In mathematics, a dyadic rational or binary rational is a number that can be expressed as a fraction whose denominator is a power of two. For example, 1/2, 3/2, and 3/8 are dyadic rationals, but 1/3 is not. These numbers are important in computer science because they are the only ones with finite binary representations. Dyadic rationals also have applications in weights and measures, musical time signatures, and early mathematics education. They can accurately approximate any real number.

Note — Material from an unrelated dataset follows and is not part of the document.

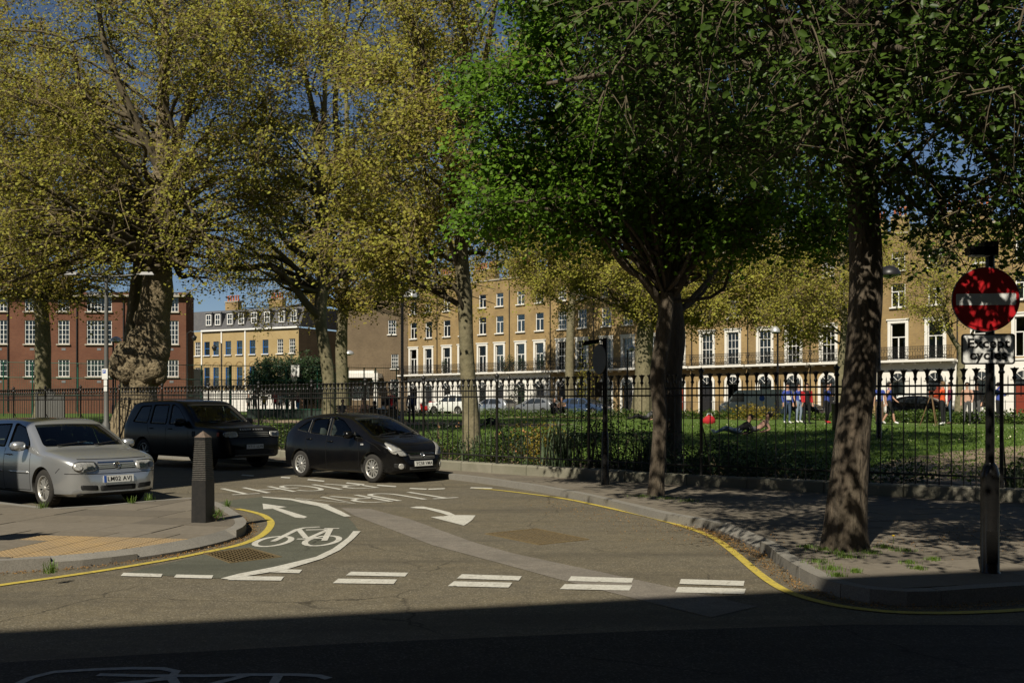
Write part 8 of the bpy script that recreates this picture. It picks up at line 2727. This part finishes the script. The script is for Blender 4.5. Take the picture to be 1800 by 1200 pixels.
# tripod with film camera
Y = 39.2; x = at_px(1637, Y); z = park_z(x, Y)
T = thing('film_camera', 'film camera on a tall tripod in front of the person in orange', 'camera', (x, Y, z))
for a in (.6, 2.7, 4.7):
    g = MB(); g.tube([(0, 0, 1.28), (.42 * math.cos(a), .42 * math.sin(a), 0)], [.022, .016], 'hair_fair', 6); g.build('leg', T)
g = MB(); g.lathe([(.05, 1.25), (.06, 1.3), (.05, 1.36)], 'car_plastic', n=10); g.build('head', T)
g = MB(); g.box((0, 0, 1.47), (.16, .34, .20), 'car_plastic'); g.lathe([(.05, 0), (.065, .12), (.07, .16)], 'car_plastic', (0, -.17, 1.48), 12, 'y'); g.box((0, .12, 1.62), (.05, .2, .05), 'car_plastic'); g.box((-.1, -.02, 1.50), (.03, .12, .09), 'steel_grey'); g.build('body', T)
g = MB(); g.tube([(0, .05, 1.34), (.15, .45, 1.15)], .012, 'car_plastic', 5); g.build('pan_handle', T)
# bags on the grass
def bag(label, px, Y, m1, m2):
    x = at_px(px, Y); z = park_z(x, Y)
    T = thing('bag', label, 'bag', (x, Y, z), .4, None)
    g = MB()
    vs = []; n = 12
    for r, h in ((.20, 0), (.25, .08), (.24, .20), (.16, .32), (.05, .36)):
        for k in range(n):
            a = 2 * math.pi * k / n; vs.append((r * 1.3 * math.cos(a) * (1 + .12 * math.sin(3 * a)), r * .8 * math.sin(a), h * (1 + .1 * math.sin(2 * a))))
    g.add(vs, [(i * n + k, i * n + (k + 1) % n, (i + 1) * n + (k + 1) % n, (i + 1) * n + k) for i in range(4) for k in range(n)], m1, True)
    g.build('body', T)
    g = MB(); g.tube([(-.15, 0, .3), (-.1, 0, .45), (.1, 0, .45), (.15, 0, .3)], .015, m2, 5); g.build('handle', T)
bag('red and white picnic bag left on the lawn past the maple', 1247, 44, 'cloth_red', 'cloth_white')
bag('dark bag lying on the lawn near the forked plane', 862, 46, 'cloth_black', 'cloth_black')
# ------------------------------------------------------------------ lettering becomes plain mesh
dg = bpy.context.evaluated_depsgraph_get(); dg.update()
_txt = [o for o in SC.objects if o.type == 'FONT']
_new = []
for o in _txt:
    me = bpy.data.meshes.new_from_object(o.evaluated_get(dg))
    _new.append((o, me))
for o, me in _new:
    nm, par, l, r, s = o.name.split('.')[0], o.parent, o.location.copy(), o.rotation_euler.copy(), o.scale.copy()
    bpy.data.objects.remove(o)
    link(nm, me, par, l, r, s)
print('TRIS', sum(len(o.data.loops) - 2 * len(o.data.polygons) for o in SC.objects if o.type == 'MESH'), 'LEAVES', TOT)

The sum, difference, or product of any two dyadic rational numbers is another dyadic rational number, given by a simple formula. However, division of one dyadic rational number by another does not always produce a dyadic rational result. Mathematically, this means that the dyadic rational numbers form a ring, lying between the ring of integers and the field of rational numbers. This ring may be denoted ${\displaystyle \mathbb {Z} [{\tfrac {1}{2}}]}$.

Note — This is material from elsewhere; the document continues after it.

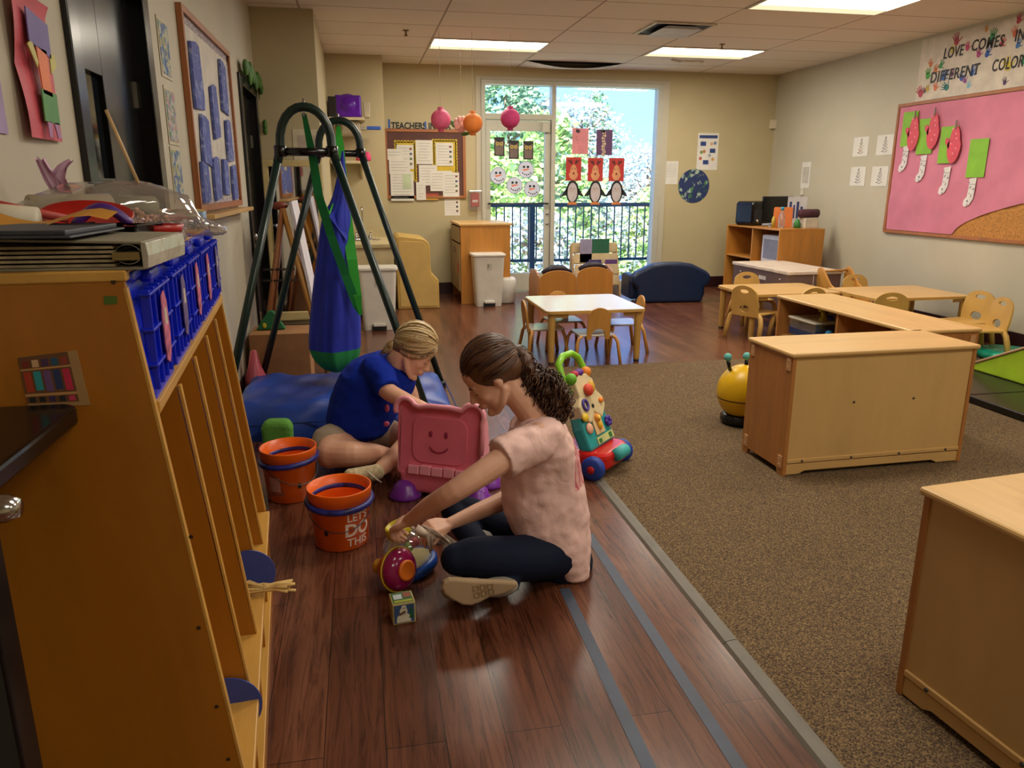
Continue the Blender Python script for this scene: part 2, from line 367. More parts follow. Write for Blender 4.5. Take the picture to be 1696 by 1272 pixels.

In advanced mathematics, the dyadic rational numbers are central to the constructions of the dyadic solenoid, Minkowski's question-mark function, Daubechies wavelets, Thompson's group, Prüfer 2-group, surreal numbers, and fusible numbers. These numbers are order-isomorphic to the rational numbers; they form a subsystem of the 2-adic numbers as well as of the reals, and can represent the fractional parts of 2-adic numbers. Functions from natural numbers to dyadic rationals have been used to formalize mathematical analysis in reverse mathematics.